Problem | Please repeat only the stretch of records running from the first line through the line that contains "from mathutils import Vector, Matrix".

begin

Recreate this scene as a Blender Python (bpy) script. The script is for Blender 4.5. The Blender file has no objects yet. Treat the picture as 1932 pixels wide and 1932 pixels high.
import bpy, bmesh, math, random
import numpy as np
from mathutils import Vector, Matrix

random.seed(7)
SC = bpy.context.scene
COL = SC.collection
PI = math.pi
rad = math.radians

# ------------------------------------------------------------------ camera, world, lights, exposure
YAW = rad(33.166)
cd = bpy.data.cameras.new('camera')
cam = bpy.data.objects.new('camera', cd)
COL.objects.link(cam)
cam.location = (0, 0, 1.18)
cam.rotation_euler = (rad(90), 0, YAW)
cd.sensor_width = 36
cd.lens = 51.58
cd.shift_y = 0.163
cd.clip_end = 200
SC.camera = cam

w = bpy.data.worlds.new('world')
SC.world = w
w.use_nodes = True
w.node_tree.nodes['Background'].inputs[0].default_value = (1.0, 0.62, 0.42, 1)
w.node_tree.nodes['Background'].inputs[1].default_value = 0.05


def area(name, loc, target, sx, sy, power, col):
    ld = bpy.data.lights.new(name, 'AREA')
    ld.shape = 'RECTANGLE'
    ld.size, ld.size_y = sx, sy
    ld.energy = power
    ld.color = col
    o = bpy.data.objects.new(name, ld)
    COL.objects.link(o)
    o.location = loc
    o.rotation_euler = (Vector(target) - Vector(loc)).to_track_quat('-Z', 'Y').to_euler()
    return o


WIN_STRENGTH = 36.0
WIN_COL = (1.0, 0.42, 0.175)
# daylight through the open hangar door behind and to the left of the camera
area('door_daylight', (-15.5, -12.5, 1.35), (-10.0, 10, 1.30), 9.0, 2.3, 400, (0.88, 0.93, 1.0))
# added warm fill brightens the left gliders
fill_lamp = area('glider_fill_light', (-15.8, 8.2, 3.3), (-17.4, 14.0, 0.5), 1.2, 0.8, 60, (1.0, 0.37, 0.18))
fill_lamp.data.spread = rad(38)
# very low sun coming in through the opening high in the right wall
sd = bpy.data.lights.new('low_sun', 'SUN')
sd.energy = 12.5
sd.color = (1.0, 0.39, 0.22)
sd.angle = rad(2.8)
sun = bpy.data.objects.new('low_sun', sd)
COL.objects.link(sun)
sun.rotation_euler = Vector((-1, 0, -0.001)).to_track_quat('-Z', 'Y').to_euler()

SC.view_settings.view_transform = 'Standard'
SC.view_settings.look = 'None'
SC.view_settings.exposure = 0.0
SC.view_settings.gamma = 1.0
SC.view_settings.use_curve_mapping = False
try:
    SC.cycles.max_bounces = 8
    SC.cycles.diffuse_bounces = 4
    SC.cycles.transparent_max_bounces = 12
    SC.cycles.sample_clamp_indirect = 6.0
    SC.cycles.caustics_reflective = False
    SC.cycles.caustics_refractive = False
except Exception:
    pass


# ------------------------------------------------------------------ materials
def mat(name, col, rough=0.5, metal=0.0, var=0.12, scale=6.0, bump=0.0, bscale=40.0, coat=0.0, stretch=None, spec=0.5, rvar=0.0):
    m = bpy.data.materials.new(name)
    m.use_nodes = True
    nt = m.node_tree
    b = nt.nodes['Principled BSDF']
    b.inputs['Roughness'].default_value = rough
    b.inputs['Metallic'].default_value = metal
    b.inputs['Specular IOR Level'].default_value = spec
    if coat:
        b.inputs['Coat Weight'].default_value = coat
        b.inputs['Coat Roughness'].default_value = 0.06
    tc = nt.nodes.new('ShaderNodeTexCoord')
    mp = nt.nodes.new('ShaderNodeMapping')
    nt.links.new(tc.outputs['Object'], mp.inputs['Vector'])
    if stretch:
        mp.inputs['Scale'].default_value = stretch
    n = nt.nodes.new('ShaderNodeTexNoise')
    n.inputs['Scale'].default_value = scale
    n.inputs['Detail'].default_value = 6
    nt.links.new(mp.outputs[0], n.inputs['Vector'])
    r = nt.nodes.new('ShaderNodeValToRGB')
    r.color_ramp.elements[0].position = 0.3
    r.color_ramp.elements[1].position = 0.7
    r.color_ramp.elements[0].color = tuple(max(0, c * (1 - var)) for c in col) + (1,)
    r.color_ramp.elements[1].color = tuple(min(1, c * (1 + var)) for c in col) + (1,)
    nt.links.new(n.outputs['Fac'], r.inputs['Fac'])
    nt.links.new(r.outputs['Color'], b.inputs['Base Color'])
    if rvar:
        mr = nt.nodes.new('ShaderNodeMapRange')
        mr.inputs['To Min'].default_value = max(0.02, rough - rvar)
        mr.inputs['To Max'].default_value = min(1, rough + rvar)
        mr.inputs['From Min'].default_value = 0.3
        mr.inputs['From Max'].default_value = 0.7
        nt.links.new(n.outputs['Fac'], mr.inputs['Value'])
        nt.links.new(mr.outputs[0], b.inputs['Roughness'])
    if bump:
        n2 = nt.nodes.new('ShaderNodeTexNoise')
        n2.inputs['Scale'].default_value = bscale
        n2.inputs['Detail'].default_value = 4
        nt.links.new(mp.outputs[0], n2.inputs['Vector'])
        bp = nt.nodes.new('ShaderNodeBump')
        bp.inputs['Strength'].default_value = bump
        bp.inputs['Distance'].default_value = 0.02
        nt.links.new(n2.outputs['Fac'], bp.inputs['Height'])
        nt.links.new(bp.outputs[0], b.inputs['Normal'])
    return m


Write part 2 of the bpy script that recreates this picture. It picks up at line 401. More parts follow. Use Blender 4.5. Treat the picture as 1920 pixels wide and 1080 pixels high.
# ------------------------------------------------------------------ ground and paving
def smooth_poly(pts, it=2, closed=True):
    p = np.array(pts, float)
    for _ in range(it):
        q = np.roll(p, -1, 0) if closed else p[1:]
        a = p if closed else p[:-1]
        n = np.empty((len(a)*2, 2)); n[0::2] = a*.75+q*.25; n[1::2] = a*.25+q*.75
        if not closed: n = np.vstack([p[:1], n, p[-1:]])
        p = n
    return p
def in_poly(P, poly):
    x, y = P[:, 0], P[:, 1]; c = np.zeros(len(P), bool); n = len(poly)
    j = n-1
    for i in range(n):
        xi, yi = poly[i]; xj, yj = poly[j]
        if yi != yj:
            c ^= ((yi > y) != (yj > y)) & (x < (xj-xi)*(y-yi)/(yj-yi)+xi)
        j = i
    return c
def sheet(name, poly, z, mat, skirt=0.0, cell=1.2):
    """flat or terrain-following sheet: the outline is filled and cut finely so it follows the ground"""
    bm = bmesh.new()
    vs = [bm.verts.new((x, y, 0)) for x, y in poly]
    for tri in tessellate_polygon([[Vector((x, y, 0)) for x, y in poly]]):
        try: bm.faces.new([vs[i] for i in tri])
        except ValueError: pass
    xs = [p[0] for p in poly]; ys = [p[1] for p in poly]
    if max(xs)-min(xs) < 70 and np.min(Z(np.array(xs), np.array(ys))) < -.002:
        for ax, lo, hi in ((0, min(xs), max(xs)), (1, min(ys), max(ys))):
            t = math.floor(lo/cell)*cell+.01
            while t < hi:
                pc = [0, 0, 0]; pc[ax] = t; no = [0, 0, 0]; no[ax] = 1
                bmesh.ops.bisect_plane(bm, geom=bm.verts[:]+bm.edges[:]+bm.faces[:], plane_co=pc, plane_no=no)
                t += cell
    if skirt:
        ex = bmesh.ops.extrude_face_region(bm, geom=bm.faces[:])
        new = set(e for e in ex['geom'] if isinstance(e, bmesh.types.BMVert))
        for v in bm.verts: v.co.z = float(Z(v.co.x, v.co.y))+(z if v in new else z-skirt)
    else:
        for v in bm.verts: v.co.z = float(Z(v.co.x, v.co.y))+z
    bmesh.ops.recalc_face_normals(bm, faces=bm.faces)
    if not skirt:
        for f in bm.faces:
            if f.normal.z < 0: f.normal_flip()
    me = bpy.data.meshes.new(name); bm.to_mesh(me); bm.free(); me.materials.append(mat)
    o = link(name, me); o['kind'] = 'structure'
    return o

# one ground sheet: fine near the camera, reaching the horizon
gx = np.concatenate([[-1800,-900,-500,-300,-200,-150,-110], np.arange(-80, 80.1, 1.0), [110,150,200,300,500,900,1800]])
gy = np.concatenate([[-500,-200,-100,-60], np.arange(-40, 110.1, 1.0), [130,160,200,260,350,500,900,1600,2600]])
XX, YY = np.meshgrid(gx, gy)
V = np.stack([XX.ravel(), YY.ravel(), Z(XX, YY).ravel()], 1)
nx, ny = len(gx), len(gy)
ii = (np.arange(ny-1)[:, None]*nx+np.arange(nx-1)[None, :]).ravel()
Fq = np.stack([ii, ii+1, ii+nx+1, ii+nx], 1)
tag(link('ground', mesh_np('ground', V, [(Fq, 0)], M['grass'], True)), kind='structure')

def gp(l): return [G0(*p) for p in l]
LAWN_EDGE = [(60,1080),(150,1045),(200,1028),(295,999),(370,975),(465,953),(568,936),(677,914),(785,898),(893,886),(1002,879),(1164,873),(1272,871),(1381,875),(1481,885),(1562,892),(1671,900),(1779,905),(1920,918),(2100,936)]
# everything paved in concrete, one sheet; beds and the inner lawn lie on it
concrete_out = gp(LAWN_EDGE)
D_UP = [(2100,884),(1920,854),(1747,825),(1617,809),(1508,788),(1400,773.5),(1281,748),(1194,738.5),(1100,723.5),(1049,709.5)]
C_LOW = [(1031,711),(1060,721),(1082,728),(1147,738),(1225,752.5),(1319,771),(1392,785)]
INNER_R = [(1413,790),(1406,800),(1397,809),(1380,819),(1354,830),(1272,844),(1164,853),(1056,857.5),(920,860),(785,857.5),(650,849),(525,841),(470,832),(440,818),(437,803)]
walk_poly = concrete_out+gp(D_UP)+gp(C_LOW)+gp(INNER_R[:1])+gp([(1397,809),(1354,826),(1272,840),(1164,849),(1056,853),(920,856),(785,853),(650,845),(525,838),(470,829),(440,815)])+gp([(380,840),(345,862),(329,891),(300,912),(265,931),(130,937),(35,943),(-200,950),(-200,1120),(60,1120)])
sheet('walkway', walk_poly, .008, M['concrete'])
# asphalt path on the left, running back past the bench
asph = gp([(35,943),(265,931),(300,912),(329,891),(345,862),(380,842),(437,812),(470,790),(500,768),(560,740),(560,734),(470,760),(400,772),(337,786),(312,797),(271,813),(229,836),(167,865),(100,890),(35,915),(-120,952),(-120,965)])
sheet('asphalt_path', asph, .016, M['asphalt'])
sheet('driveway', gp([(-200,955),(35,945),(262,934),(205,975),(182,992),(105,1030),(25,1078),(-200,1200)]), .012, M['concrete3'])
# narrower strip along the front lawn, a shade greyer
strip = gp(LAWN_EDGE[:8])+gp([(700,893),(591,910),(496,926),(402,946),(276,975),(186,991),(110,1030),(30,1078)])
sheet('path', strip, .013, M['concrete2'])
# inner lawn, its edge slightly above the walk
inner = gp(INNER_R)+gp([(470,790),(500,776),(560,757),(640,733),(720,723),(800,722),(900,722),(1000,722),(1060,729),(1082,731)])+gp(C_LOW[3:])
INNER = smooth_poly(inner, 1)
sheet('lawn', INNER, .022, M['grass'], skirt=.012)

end

Finished answer |
Recreate this scene as a Blender Python (bpy) script. The script is for Blender 4.5. The Blender file has no objects yet. Treat the picture as 1932 pixels wide and 1932 pixels high.
import bpy, bmesh, math, random
import numpy as np
from mathutils import Vector, Matrix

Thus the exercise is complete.